Internet use has traditionally been quite low in the Czech Republic. Why is that?

"I don't call it a few people. Right now I think Internet penetration is around 30 - 40 percent, nobody knows exactly how much it is. We have the highest penetration of all these post-Communist countries, but a major obstacle is the telecommunication fee."

Basically the cost of going online is just too high for most Czechs.

"Yes. For a Czech person, getting connected to the Internet is much more expensive for someone from Germany or the UK. But most Czechs - not just Internet users - are technical geeks. They like technical inventions, and they like everything connected to technical things. So they're capable of spending even their last money to be connected to the Internet."

Obviously one area of concern is the spread of unpleasant websites catering for paedophiles and neo-Nazis etc. What can Seznam do to stop this?

"If we find out that a link on Seznam points to such a site, we will delete it. If a user uses our web email for such activities, we will stop it and we co-operate with the police. People talk a lot about such activities, but they are less than one percent of Internet activity."

Are you legally responsible for that content?

"No. There's no such law. And right now they'll be a new law saying there's no responsibility on our side. The responsibility rests with the person who puts the content there."

Should the Internet be censored, should it be policed?

"I don't think so. The Internet is one big democracy, and I'd like it to remain that way."

So you think it should remain as open as possible.

"Yes. I think it should remain as open as possible. But I think it should be more developed in a technical way. For example spam. Everybody hates spam, and spam is a big problem. The problem with spam is not with the legal side, the problem is that the protocol that delivers the mail is 30 years ago. Thirty years ago, some university invented this protocol, and right now this protocol is so easy and so open that there is the spam problem. So if there was more technical development in this way, there wouldn't be any spam."

The Internet has been widely used for just a decade or so. We're very much at the beginning of its life so to speak.

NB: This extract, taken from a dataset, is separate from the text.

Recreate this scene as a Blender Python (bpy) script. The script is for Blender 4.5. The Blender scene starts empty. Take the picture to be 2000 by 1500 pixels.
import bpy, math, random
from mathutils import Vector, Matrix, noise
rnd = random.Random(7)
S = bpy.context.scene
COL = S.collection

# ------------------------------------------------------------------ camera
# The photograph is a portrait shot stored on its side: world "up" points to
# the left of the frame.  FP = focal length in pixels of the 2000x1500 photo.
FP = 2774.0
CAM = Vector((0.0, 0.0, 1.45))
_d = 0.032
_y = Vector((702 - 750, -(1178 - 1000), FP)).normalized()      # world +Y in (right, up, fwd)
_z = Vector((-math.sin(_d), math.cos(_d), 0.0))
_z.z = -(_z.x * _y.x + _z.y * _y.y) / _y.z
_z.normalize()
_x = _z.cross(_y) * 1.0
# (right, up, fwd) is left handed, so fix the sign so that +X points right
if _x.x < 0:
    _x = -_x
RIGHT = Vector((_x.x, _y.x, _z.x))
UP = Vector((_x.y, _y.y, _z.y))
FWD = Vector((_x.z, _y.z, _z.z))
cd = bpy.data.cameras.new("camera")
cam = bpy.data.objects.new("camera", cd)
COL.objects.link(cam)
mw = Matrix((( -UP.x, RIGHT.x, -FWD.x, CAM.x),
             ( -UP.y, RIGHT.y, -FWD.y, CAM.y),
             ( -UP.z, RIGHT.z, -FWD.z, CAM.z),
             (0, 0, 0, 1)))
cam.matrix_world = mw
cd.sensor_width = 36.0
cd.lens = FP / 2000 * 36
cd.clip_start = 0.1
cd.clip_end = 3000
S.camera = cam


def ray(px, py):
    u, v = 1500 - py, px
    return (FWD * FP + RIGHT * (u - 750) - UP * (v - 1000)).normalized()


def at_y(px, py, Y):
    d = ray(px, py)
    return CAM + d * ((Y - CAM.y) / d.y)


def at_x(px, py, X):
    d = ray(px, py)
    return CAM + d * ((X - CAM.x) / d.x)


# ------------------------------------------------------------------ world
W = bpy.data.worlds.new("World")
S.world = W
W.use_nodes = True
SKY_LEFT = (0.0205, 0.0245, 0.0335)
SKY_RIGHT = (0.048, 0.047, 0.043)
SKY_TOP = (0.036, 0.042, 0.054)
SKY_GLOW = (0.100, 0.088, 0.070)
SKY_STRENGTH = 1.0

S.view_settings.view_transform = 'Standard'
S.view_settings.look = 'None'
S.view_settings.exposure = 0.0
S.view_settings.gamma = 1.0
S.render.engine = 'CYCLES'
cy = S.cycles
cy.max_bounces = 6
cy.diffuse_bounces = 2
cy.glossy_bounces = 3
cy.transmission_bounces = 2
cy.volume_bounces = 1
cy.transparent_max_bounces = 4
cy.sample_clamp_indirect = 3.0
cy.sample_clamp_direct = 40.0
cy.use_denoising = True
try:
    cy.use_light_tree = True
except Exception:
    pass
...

What will the internet be like in another ten years, or even 50 years?

"I think there will be more users, and more applications, and of course they'll be broadband. You'll come home from work and log on to the Internet instead of turning on the TV. Because on the Internet there will be much more choice of channels, and I think the Internet will very slowly replace the TV."

And do you hope to be actively involved in the process of developing the Internet in 10, 20, 30 years?

"In 20-30 years? I'd like to be in this company, in this position, forever! I like it."